Pull out every line of the listing below where "scene" appears.

== == ==

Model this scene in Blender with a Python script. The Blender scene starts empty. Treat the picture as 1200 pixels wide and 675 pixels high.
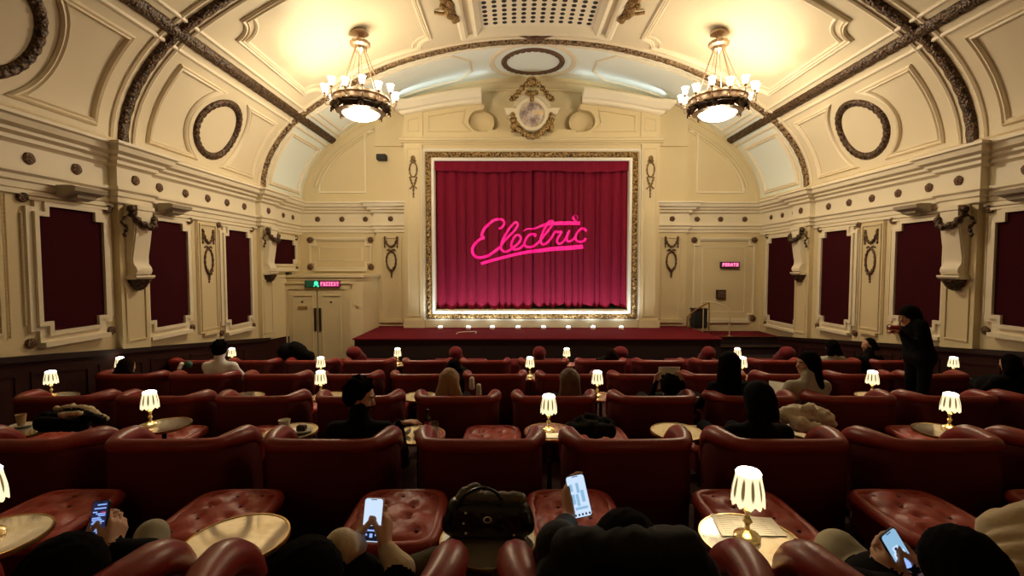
CHP=150; CHB=310; FTP=32; EXPO=0.0; LMP=1.1; CVP=2.2; CVS=.7
import bpy, math, random
import numpy as np
from mathutils import Vector as Vec, Matrix
random.seed(7)
SC=bpy.context.scene; COL=SC.collection
PI=math.pi
# ------------------------------------------------------------------ camera maths (used to read positions off the photograph)
F=550.0; PITCH=math.radians(2.65); CX=-.54; EYE=3.0
def ray(px,py):
    c,s=math.cos(PITCH),math.sin(PITCH); u=(px-600)/F; v=(337.5-py)/F
    return u, c+s*v, -s+c*v
def at(px,py,Y):
    u,a,b=ray(px,py); t=Y/a
    return Vec((u*t+CX,Y,b*t+EYE))
_FK=[(-4,-.02),(2.0,-.02),(3.2,0),(5.2,0),(6.6,.02),(8.3,.055),(9.7,.07),(12.2,0),(15,0)]
def xpx(px,y,z):
    # x of the point at depth y, height z that shows at picture column px
    c,s=math.cos(PITCH),math.sin(PITCH); return CX+(px-600)/F*(y*c-(z-EYE)*s)
def floor_z(y):
    e=0
    for (a,p),(b_,q) in zip(_FK,_FK[1:]):
        if a<=y<=b_: e=p+(q-p)*(y-a)/(b_-a)
    return EYE-(1.64+.11*(y-1.75))+e
# ------------------------------------------------------------------ materials
def newmat(name):
    m=bpy.data.materials.new(name); m.use_nodes=True
    nt=m.node_tree; b=nt.nodes['Principled BSDF']; return m,nt,b
def mat(name,col,rough=.6,metal=0,spec=.5,bump=None,var=None,emit=None,coat=0,trans=0,sheen=0):
    """bump=(scale,strength,distance)  var=(colour2,scale,contrast)"""
    m,nt,b=newmat(name); L=nt.links
    b.inputs['Base Color'].default_value=(*col,1); b.inputs['Roughness'].default_value=rough
    b.inputs['Metallic'].default_value=metal; b.inputs['Specular IOR Level'].default_value=spec
    if coat: b.inputs['Coat Weight'].default_value=coat; b.inputs['Coat Roughness'].default_value=.25
    if trans: b.inputs['Transmission Weight'].default_value=trans
    if sheen: b.inputs['Sheen Weight'].default_value=sheen; b.inputs['Sheen Roughness'].default_value=.4
    tc=nt.nodes.new('ShaderNodeTexCoord')
    if var:
        n=nt.nodes.new('ShaderNodeTexNoise'); n.inputs['Scale'].default_value=var[1]; n.inputs['Detail'].default_value=6
        L.new(tc.outputs['Object'],n.inputs['Vector'])
        r=nt.nodes.new('ShaderNodeValToRGB'); w=var[2]
        r.color_ramp.elements[0].position=.5-w; r.color_ramp.elements[1].position=.5+w
        r.color_ramp.elements[0].color=(*col,1); r.color_ramp.elements[1].color=(*var[0],1)
        L.new(n.outputs['Fac'],r.inputs['Fac']); L.new(r.outputs['Color'],b.inputs['Base Color'])
    if bump:
        n=nt.nodes.new('ShaderNodeTexNoise'); n.inputs['Scale'].default_value=bump[0]; n.inputs['Detail'].default_value=4
        L.new(tc.outputs['Object'],n.inputs['Vector'])
        bp=nt.nodes.new('ShaderNodeBump'); bp.inputs['Strength'].default_value=bump[1]; bp.inputs['Distance'].default_value=bump[2] if len(bump)>2 else .01
        L.new(n.outputs['Fac'],bp.inputs['Height']); L.new(bp.outputs['Normal'],b.inputs['Normal'])
    if emit:
        b.inputs['Emission Color'].default_value=(*emit[0],1); b.inputs['Emission Strength'].default_value=emit[1]
    return m
def ornament_mat(name,dark,light,scale,rough=.5,metal=.3):
    m,nt,b=newmat(name); L=nt.links
    tc=nt.nodes.new('ShaderNodeTexCoord'); v=nt.nodes.new('ShaderNodeTexVoronoi'); v.inputs['Scale'].default_value=scale
    v.feature='SMOOTH_F1'
    L.new(tc.outputs['Object'],v.inputs['Vector'])
    r=nt.nodes.new('ShaderNodeValToRGB'); r.color_ramp.elements[0].position=.12; r.color_ramp.elements[1].position=.62
    r.color_ramp.elements[0].color=(*light,1); r.color_ramp.elements[1].color=(*dark,1)
    L.new(v.outputs['Distance'],r.inputs['Fac']); L.new(r.outputs['Color'],b.inputs['Base Color'])
    bp=nt.nodes.new('ShaderNodeBump'); bp.invert=True; bp.inputs['Strength'].default_value=.9; bp.inputs['Distance'].default_value=.02
    L.new(v.outputs['Distance'],bp.inputs['Height']); L.new(bp.outputs['Normal'],b.inputs['Normal'])
    b.inputs['Roughness'].default_value=rough; b.inputs['Metallic'].default_value=metal
    return m
M={}
M['cream']=mat('cream plaster',(.66,.55,.33),.55,bump=(60,.08,.004),var=((.70,.59,.36),1.2,.3))
M['creamlight']=mat('light cream moulding',(.80,.72,.54),.5,bump=(80,.05,.003))
M['ceil']=mat('ceiling plaster',(.68,.59,.41),.55,bump=(50,.06,.004),var=((.72,.63,.45),.9,.3))
M['ceilmould']=mat('ceiling moulding plaster',(.76,.66,.48),.5)
M['bronze']=ornament_mat('dark bronze relief',(.018,.009,.004),(.15,.08,.035),30,.5,.3)
M['bronzegold']=ornament_mat('brown and gold relief',(.05,.024,.010),(.42,.28,.13),26,.5,.3)
M['ceilcoollight']=mat('ceiling plaster with cool light in colour',(.80,.85,.77),.6)  # cool light over the end bay put into the ceiling colour
M['bronzefine']=ornament_mat('dark bronze fine relief',(.05,.024,.012),(.26,.14,.075),60,.5,.3)
M['gold']=ornament_mat('aged gold leaf relief',(.07,.035,.01),(.62,.40,.15),24,.4,.5)
M['goldfine']=ornament_mat('aged gold fine relief',(.12,.06,.02),(.50,.32,.12),60,.4,.5)
M['fabric']=mat('maroon acoustic fabric',(.035,.0022,.005),.95,spec=.1,bump=(300,.2,.002))
M['dado']=mat('dark oxblood dado panelling',(.022,.0035,.003),.8,spec=.2,bump=(30,.1,.004),var=((.030,.005,.004),2,.3))
M['darkwood']=mat('dark stained rail',(.018,.005,.003),.6,spec=.3)
M['carpet']=mat('crimson stage carpet',(.125,.008,.015),.95,spec=.1,bump=(400,.4,.004))
M['stageface']=mat('black cherry stage face',(.014,.003,.004),.7)
M['floor']=mat('dark red carpet floor',(.06,.016,.010),.9,bump=(300,.3,.004),var=((.035,.010,.007),4,.3))
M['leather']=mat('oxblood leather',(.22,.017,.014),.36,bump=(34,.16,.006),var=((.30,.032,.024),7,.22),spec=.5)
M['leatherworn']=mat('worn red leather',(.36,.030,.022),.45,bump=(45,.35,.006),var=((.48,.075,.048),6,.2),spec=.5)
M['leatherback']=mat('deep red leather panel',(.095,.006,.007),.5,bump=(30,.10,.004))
M['velvet']=mat('red velvet',(.16,.006,.012),.9,sheen=.15)
M['brass']=mat('antique brass',(.50,.34,.14),.28,metal=.9)
M['brasspale']=mat('polished brass lamp metal',(.70,.55,.30),.22,metal=.85)
M['iron']=mat('dark bronze metal',(.06,.035,.018),.4,metal=.7)
M['legwood']=mat('black lacquer leg',(.01,.006,.005),.3)
M['mirror']=None
M['black']=mat('matt black',(.006,.006,.006),.6)
M['blackcloth']=mat('black cloth',(.005,.0045,.0045),.95,spec=.15,bump=(20,.3,.008))
M['hairblack']=mat('black hair',(.004,.003,.0025),.95,spec=.06,bump=(90,.3,.004))
M['hairbrown']=mat('brown hair',(.13,.065,.03),.6,bump=(70,.6,.006))
M['hairblond']=mat('dark blond hair',(.36,.22,.10),.6,bump=(70,.6,.006))
M['skin']=mat('skin',(.68,.40,.28),.5,bump=(40,.06,.002))
M['skindeep']=mat('warm tan skin',(.50,.27,.17),.5)
M['white']=mat('white china',(.80,.76,.66),.35)
M['paper']=mat('paper',(.90,.88,.82),.7)
M['beige']=mat('beige wool',(.66,.56,.40),.9,bump=(25,.5,.01))
M['creamwool']=mat('cream fleece',(.88,.83,.70),.95,bump=(30,.4,.008))
M['shirt']=mat('white cotton shirt',(.92,.94,.95),.8,bump=(30,.3,.005))
M['tanknit']=mat('tan knit',(.46,.43,.34),.9,bump=(60,.5,.006))
M['olive']=mat('olive cotton',(.085,.075,.042),.85,bump=(30,.4,.006))
M['grey']=mat('stone grey cotton',(.42,.40,.31),.85,bump=(30,.4,.006))
M['puffer']=mat('black nylon padding',(.006,.0055,.005),.75,spec=.25,bump=(9,.3,.02))
M['bagleather']=mat('black patent bag leather',(.005,.0045,.004),.25,bump=(10,.5,.02),spec=.35)
M['bagpale']=mat('olive grey bag lining',(.09,.07,.045),.5,bump=(14,.6,.03))
M['teal']=mat('teal wrap',(.03,.13,.11),.6)
M['cola']=mat('dark cola glass',(.02,.008,.004),.08,spec=.8)
M['glass']=mat('clear glass',(.9,.9,.86),.05,trans=.9)
M['cup']=mat('beige paper cup',(.52,.33,.17),.6)
M['cake']=mat('dark chocolate cake',(.02,.009,.005),.6)
M['redlabel']=mat('red label',(.5,.02,.04),.5)
M['glow']=mat('opal glass glowing',(.9,.85,.7),.4,emit=((1.0,.86,.62),7.0))
M['bowl']=mat('opal bowl glowing',(.9,.85,.7),.4,emit=((1.0,.84,.56),5.0))
M['foot']=mat('footlight lens',(.9,.9,.9),.3,emit=((.82,.95,1.0),30.0))
M['projglow']=mat('projected magenta light lettering',(.8,.01,.2),.5,emit=((.92,.007,.25),.66))  # projected light given as emission of the ribbon itself
M['pinkled']=mat('pink led letters',(.9,.2,.5),.5,emit=((1.0,.30,.55),1.3))
M['magenta']=mat('magenta led panel',(.3,.02,.12),.5,emit=((.45,.03,.16),.55))
M['greenled']=mat('green exit panel',(.01,.1,.05),.5,emit=((.005,.05,.02),.4))
M['greenman']=mat('bright green pictogram',(.1,.7,.5),.5,emit=((.05,.75,.45),1.1))
M['screenwhite']=mat('phone screen white',(.1,.1,.1),.3,emit=((.62,.78,1.0),1.0))
M['screenblue']=mat('phone screen deep blue',(.01,.01,.02),.3,emit=((.015,.02,.06),1.0))
M['screenblocks']=mat('phone screen pale blue content',(.1,.1,.1),.3,emit=((.28,.45,.95),1.1))
M['screenmid']=mat('phone screen soft blue content',(.1,.1,.1),.3,emit=((.30,.55,.80),.9))
M['screenpink']=mat('phone screen magenta content',(.1,.1,.1),.3,emit=((.45,.02,.12),1.0))
M['screendark']=mat('phone screen dark content',(.01,.01,.01),.3,emit=((.008,.008,.02),1.0))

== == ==

» ANSWER FOR THIS EXERCISE
Model this scene in Blender with a Python script. The Blender scene starts empty. Treat the picture as 1200 pixels wide and 675 pixels high.
SC=bpy.context.scene; COL=SC.collection